There is a man who works at a financial firm in the Midwest. I swear to God, the guy's name is Richard Putz. LOL! OMG, that might be the all time worst name ever.
"Hi, this is Dick Putz, I'd like to help you with your financial portfolio".
DAJT is right, I believe. I think there was a guy named Dick Trickle.
I don't know how Mr Richard aka Dick Putz pronounces his name.. but.. another guy named Putz, Arizona Diamondbacks pitcher JJ Putz.. pronounces his name as "Pootz"
One time I saw a listing in the phone directory, about a girl named Sarah Schmuck.
Baseball fans have probably heard of., and I've posted about.. major league pitcher JJ Putz (Which he pronounces Pootz).
If Ms Schmuck was a guy, and a major league pitcher, and both Schmuck and Putz pitched in the same game.. the pitching matchup would then be.. "Putz Vs Schmuck". OMG I could just see the announcers keeping a straight face while saying that sentence.
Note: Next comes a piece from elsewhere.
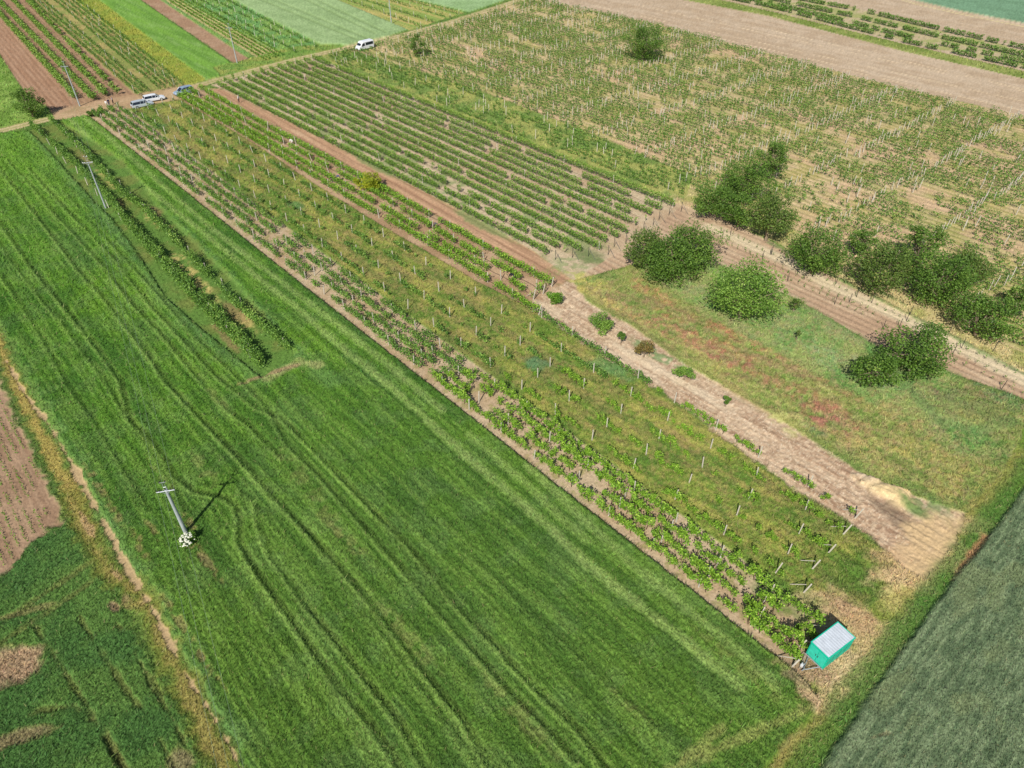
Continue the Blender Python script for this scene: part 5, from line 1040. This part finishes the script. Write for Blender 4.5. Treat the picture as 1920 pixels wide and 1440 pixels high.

Gary Cohen of the Mets: ""The Mets and Braves will play at Citi Field at 110pm tomorrow.. The pitching matchup, ladies and gentlemen, in tomorrow's ball game.. will be.. Putz Vs Schmuck".
OMG if that ever happened in real life, where another major league team got a player named Schmuck,. and he pitched in the same game against JJ Putz, that would be hilarious.
I used to do taxes for a place, and one of our clients was the Hatt family. They also had a young 3 year old son named James... or Jimmy... Jimmy Hatt... they inadvertently named their kid Jimmy Hatt...
And I always loved coming across another file, Tony Sprinkle.